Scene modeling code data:
....................

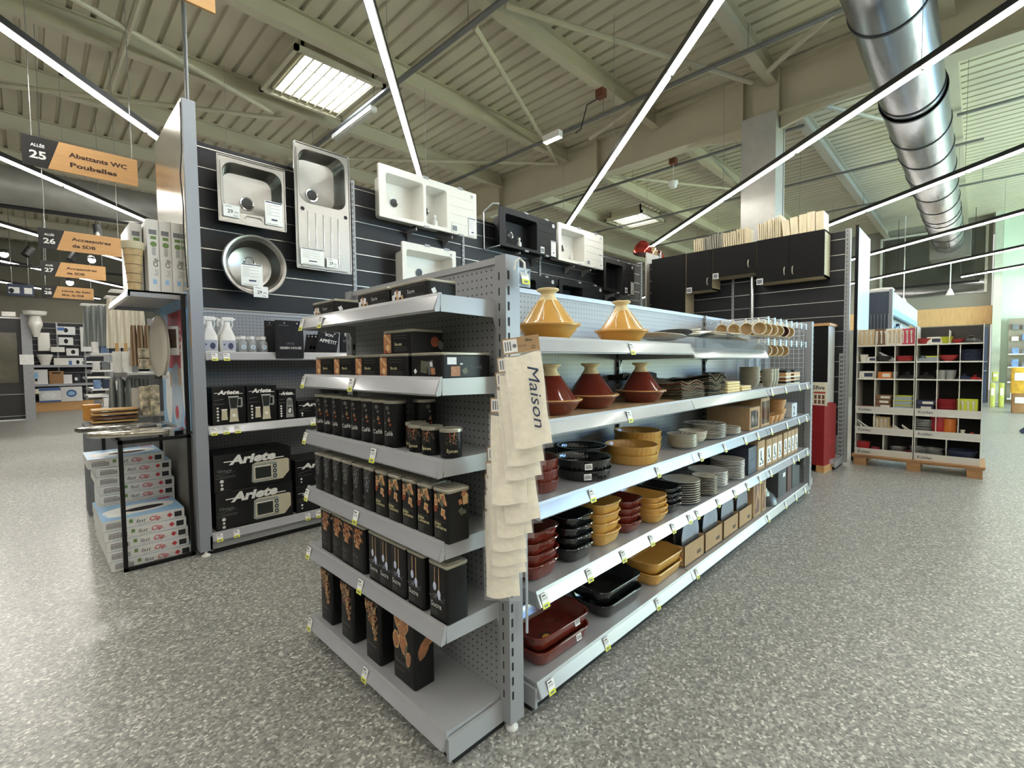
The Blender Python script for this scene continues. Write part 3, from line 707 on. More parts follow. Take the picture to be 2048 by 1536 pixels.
gl.put((1.432, 1.205, Z1 + .004), 0, 'yellow tagine with cream knob, nearest the corner on the top shelf', 'yellow tagines on the top shelf')
gl.put((1.985, 1.215, Z1 + .004), .8, 'yellow tagine with cream knob, second from the corner on the top shelf', 'yellow tagines on the top shelf')
gl = tagine(maroon)
for (x, y), lab in zip(((1.45, 1.21), (1.775, 1.245), (2.185, 1.225)), ('brick red tagine half hidden behind the hanging tea towels', 'brick red tagine in the middle of the three', 'brick red tagine beside the stack of placemats')):
    gl.put((x, y, Z2 + .004), x, lab, 'brick red tagines on the second shelf')
def sheet(name, x0, x1, y0, y1, z, amp, m, label, cat, group=None, nx=14, ny=8, ph=0.0, th=.0012):
    b = MB(); top = []; bot = []
    for j in range(ny + 1):
        for i in range(nx + 1):
            u, v = i / nx, j / ny; zz = z + amp * (math.sin(u * 9 + ph) * .5 + .5) * (.5 + .5 * math.cos(v * 3 + ph))
            top.append((x0 + (x1 - x0) * u, y0 + (y1 - y0) * v, zz + th)); bot.append((x0 + (x1 - x0) * u, y0 + (y1 - y0) * v, zz))
    fs = []; n = nx + 1; o = len(top)
    for j in range(ny):
        for i in range(nx):
            a = j * n + i; fs.append((a, a + 1, a + n + 1, a + n)); fs.append((o + a, o + a + n, o + a + n + 1, o + a + 1))
    for i in range(nx): fs.append((i, o + i, o + i + 1, i + 1)); a = ny * n + i; fs.append((a, a + 1, o + a + 1, o + a))
    for j in range(ny): a = j * n; fs.append((a, a + n, o + a + n, o + a)); a = j * n + nx; fs.append((a, o + a, o + a + n, a + n))
    b.add(top + bot, fs, 0, True)
    return tag(b.build(name, m), label, cat, group)
sheet('packing_paper', 1.27, 1.75, 1.10, 1.40, Z1 + .0005, .003, paperbrown, 'brown packing paper under the nearest yellow tagine', 'paper')
sheet('packing_paper', 1.77, 2.40, 1.095, 1.40, Z1 + .0005, .003, paperbrown, 'brown packing paper under the second yellow tagine', 'paper', ph=2)
sheet('packing_paper', 1.25, 2.44, 1.10, 1.42, Z2 + .0005, .003, paperbrown, 'long brown packing paper sheet under the red tagines', 'paper', ph=1)

def ovendish(glaze, hx, hy, h, name='oven_dish', end='y'):
    """rounded rectangular baking dish; end = axis carrying the two lip handles"""
    t = thing(name, '', 'oven dish'); b = MB(); r = .05
    def rg(d, z): return rrect(0, 0, hx - d, hy - d, max(r - d * .5, .02), z, 6)
    b.loft([rg(.030, 0), rg(.022, .003), rg(.012, h * .4), rg(.005, h - .006), rg(.0, h - .003), rg(.001, h), rg(.006, h), rg(.009, h - .006), rg(.018, h * .4), rg(.030, .008)], 0, True)
    b.build('dish_body', glaze, t)
    for sg in (-1, 1):
        b = MB(); ring = []; L = hy if end == 'y' else hx
        def P(a, o_, z): return (a, sg * (L + o_), z) if end == 'y' else (sg * (L + o_), a, z)
        n = 9; secs = []
        for i in range(n):
            u = -1 + 2 * i / (n - 1); a = u * .042; o_ = .013 * (1 - u * u); dz = .004 * (1 - u * u)
            secs.append([P(a, -.004, h - .010), P(a, -.004, h + dz * .3), P(a, o_ * .8, h + dz), P(a, o_ + .001, h - .003 + dz), P(a, o_ * .6, h - .008)])
        b.loft(secs, 0, True); b.build('handle', glaze, t)
    return Proto(t)
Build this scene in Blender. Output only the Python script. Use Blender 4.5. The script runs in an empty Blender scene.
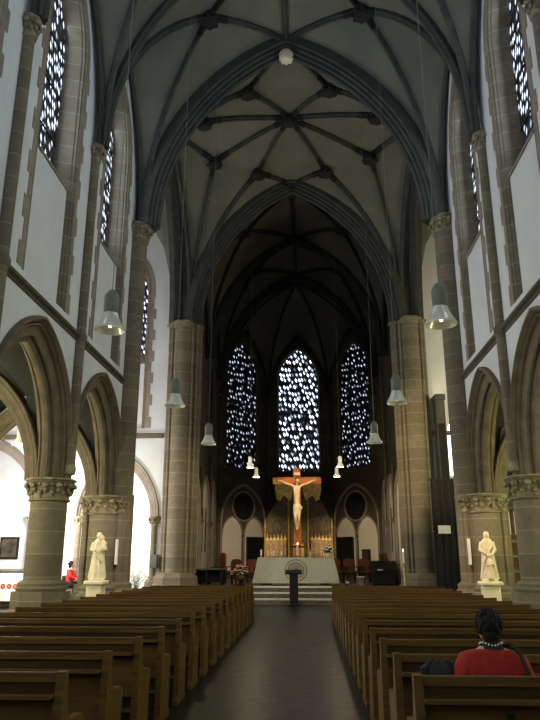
import bpy, bmesh, math, random
from mathutils import Vector, Matrix
random.seed(7)
PI = math.pi
scene = bpy.context.scene
COL = scene.collection
def cosd(a): return math.cos(math.radians(a))
def sind(a): return math.sin(math.radians(a))

# ------------------------------------------------------------------ materials
def newmat(name):
    m = bpy.data.materials.new(name); m.use_nodes = True
    nt = m.node_tree; nt.nodes.clear()
    out = nt.nodes.new('ShaderNodeOutputMaterial')
    b = nt.nodes.new('ShaderNodeBsdfPrincipled')
    nt.links.new(b.outputs[0], out.inputs[0])
    return m, nt, b, out
def noise_mat(name, c1, c2, scale=3.0, rough=.8, detail=4, bump=0, space='world', metallic=0, spec=.3, stretch=(1,1,1)):
    m, nt, b, out = newmat(name)
    if space == 'world':
        g = nt.nodes.new('ShaderNodeNewGeometry'); src = g.outputs['Position']
    else:
        g = nt.nodes.new('ShaderNodeTexCoord'); src = g.outputs['Object']
    mp = nt.nodes.new('ShaderNodeMapping'); mp.inputs['Scale'].default_value = stretch
    nt.links.new(src, mp.inputs[0])
    n = nt.nodes.new('ShaderNodeTexNoise'); n.inputs['Scale'].default_value = scale; n.inputs['Detail'].default_value = detail
    nt.links.new(mp.outputs[0], n.inputs['Vector'])
    r = nt.nodes.new('ShaderNodeValToRGB')
    r.color_ramp.elements[0].position = .3; r.color_ramp.elements[1].position = .7
    r.color_ramp.elements[0].color = (*c1, 1); r.color_ramp.elements[1].color = (*c2, 1)
    nt.links.new(n.outputs[0], r.inputs[0]); nt.links.new(r.outputs[0], b.inputs['Base Color'])
    b.inputs['Roughness'].default_value = rough; b.inputs['Metallic'].default_value = metallic
    b.inputs['Specular IOR Level'].default_value = spec
    if bump:
        bp = nt.nodes.new('ShaderNodeBump'); bp.inputs['Strength'].default_value = bump; bp.inputs['Distance'].default_value = .02
        nt.links.new(n.outputs[0], bp.inputs['Height']); nt.links.new(bp.outputs[0], b.inputs['Normal'])
    return m
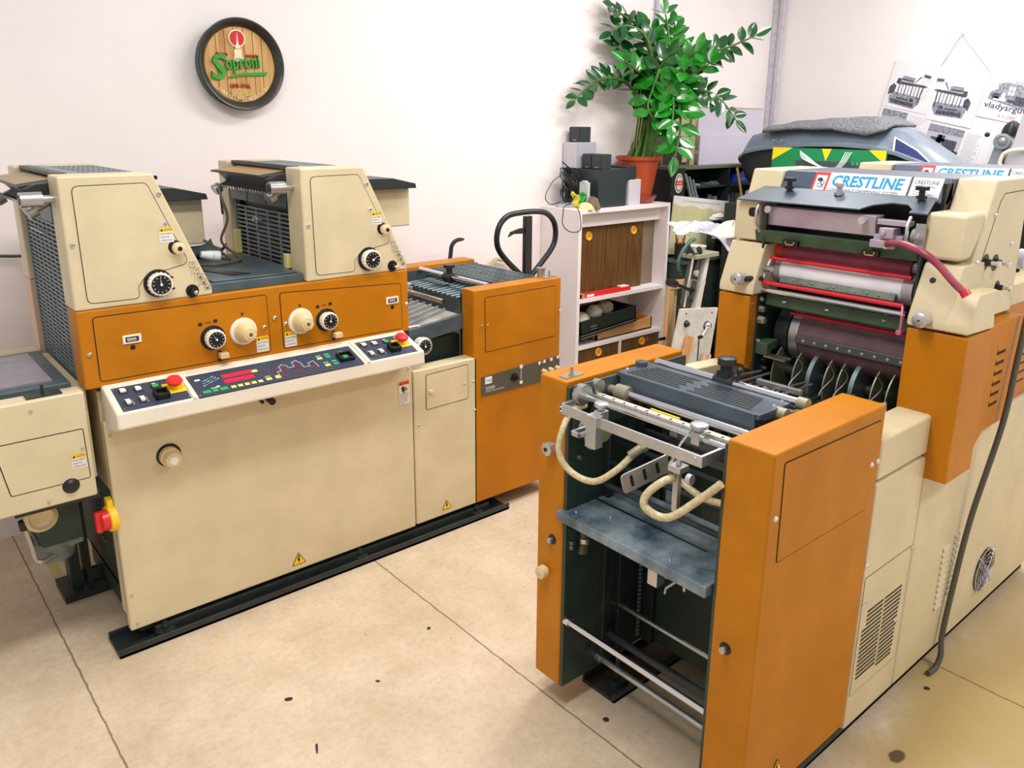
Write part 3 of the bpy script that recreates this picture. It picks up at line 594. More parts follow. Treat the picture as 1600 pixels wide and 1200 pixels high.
b = MB(); ch = mat('chain_grey', (120, 130, 120), .5)
for i in range(22): b.cbox((1.70, 1.385, .42-i*.014), .01, .006, .008)
b.build('lift_chain', ch, P)
for x, z in ((1.42, .53), (1.42, .515), (1.62, .268), (1.57, .62), (1.44, .78), (1.60, .515), (1.50, .58)):
    b = MB(); b.lathe((x, 1.405, z), F, [(0, .007), (.006, .006), (.007, .002)], 10); b.build('bolt', STEEL, P)
b = MB(); b.lathe((1.50, 1.4055, .16), F, [(0, .014), (.001, .014)], 14); b.build('frame_hole', BLACK, P)
b = MB(); b.tube([(1.455, 1.40, .62), (1.452, 1.39, .56), (1.45, 1.385, .53), (1.44, 1.38, .50)], [.012, .012, .012, .014], 8); b.cyl((1.45, 1.385, .545), (1.451, 1.386, .525), .0135, 10, 1); b.build('air_hose_stub', [mat('olive_hose', (80, 78, 56), .5), ALU], P)
# rods across the pile bay
for x, z, r_, m in ((1.41, .29, .009, CHROME), (1.545, .108, .009, STEEL), (1.61, .268, .007, STEEL), (1.57, .185, .012, BLACKM)):
    b = MB(); b.cyl((x, .92, z), (x, 1.408, z), r_, 14); b.cyl((x, 1.39, z), (x, 1.408, z), r_*1.5, 12); b.build('cross_rod', m, P)
# front fittings on the orange uprights
b = MB(); b.lathe((1.393, 1.458, .805), FX, [(0, .014), (.008, .014), (.01, .019), (.026, .019), (.028, .013)], 8); b.lathe((1.365, 1.458, .805), FX, [(0, .006), (.0015, .006)], 8, 1); b.build('hex_knob', [ALU, PRINTK], P)
for y, z in ((1.453, .531), (.879, .502)):
    MB().lathe((1.393, y, z), FX, [(-.001, .015), (.0012, .015)], 16).build('screw_recess', BLACK, P); b = MB(); b.lathe((1.392, y, z), FX, [(0, .006), (.008, .006), (.01, .009), (.014, .008)], 10); b.build('grub_screw', STEEL, P)
b = MB(); b.lathe((1.393, 1.476, .424), FX, [(0, .012), (.006, .012), (.008, .019), (.026, .018), (.028, .012)], 18); b.lathe((1.365, 1.476, .424), FX, [(0, .006), (.002, .006)], 12, 1); b.build('pale_knob', [IVORY, ALU], P)
voltage(fr((1.538, YR-.001, .14), (1, 0, 0), (0, 0, 1)), .05, P)
b = MB(); b.box(1.41, 1.475, 1.43, 1.46, 1.0, 1.003); b.cyl((1.44, 1.443, 1.0), (1.44, 1.443, 1.026), .0045, 8); b.cyl((1.44, 1.443, 1.003), (1.44, 1.443, 1.008), .008, 6); b.build('toggle_switch', STEEL, P)
# pile table
WORN = mat('worn_slate_table', (150, 164, 172), .42, metal=.1, scale=9, dirt=(50, 76, 90))
b = MB(); b.box(1.38, 1.648, .935, 1.428, .605, .635); t_ = b.build('pile_table', WORN, P, bevel=.004)
b = MB(); b.box(1.51, 1.517, 1.03, 1.41, .634, .6356); b.build('table_groove', BLACK, t_)
b = MB(); b.tube([(1.43, 1.03, .60), (1.40, 1.06, .565), (1.40, 1.062, .55)], .004, 6); b.box(1.415, 1.65, 1.015, 1.022, .57, .605); b.build('table_bracket', STEEL, t_)
b = MB(); b.box(1.52, 1.54, 1.15, 1.185, .5, .605); b.box(1.44, 1.47, 1.12, 1.15, .52, .605); b.build('table_lug', ALU, t_)
for x, y in ((1.41, 1.38), (1.41, 1.06), (1.62, 1.0), (1.62, 1.4), (1.46, 1.3)): screw((x, y, .636), UP, t_, .003)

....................

TASK PROMPT -
Write out word for word the lines above that run from the one with "Build this scene" to the one with "def sind(a): return math.sin(math.radians(a))". Include both end lines; exclude the images.

PROBLEM SOLUTION -
Build this scene in Blender. Output only the Python script. Use Blender 4.5. The script runs in an empty Blender scene.
import bpy, bmesh, math, random
from mathutils import Vector, Matrix
random.seed(7)
PI = math.pi
scene = bpy.context.scene
COL = scene.collection
def cosd(a): return math.cos(math.radians(a))
def sind(a): return math.sin(math.radians(a))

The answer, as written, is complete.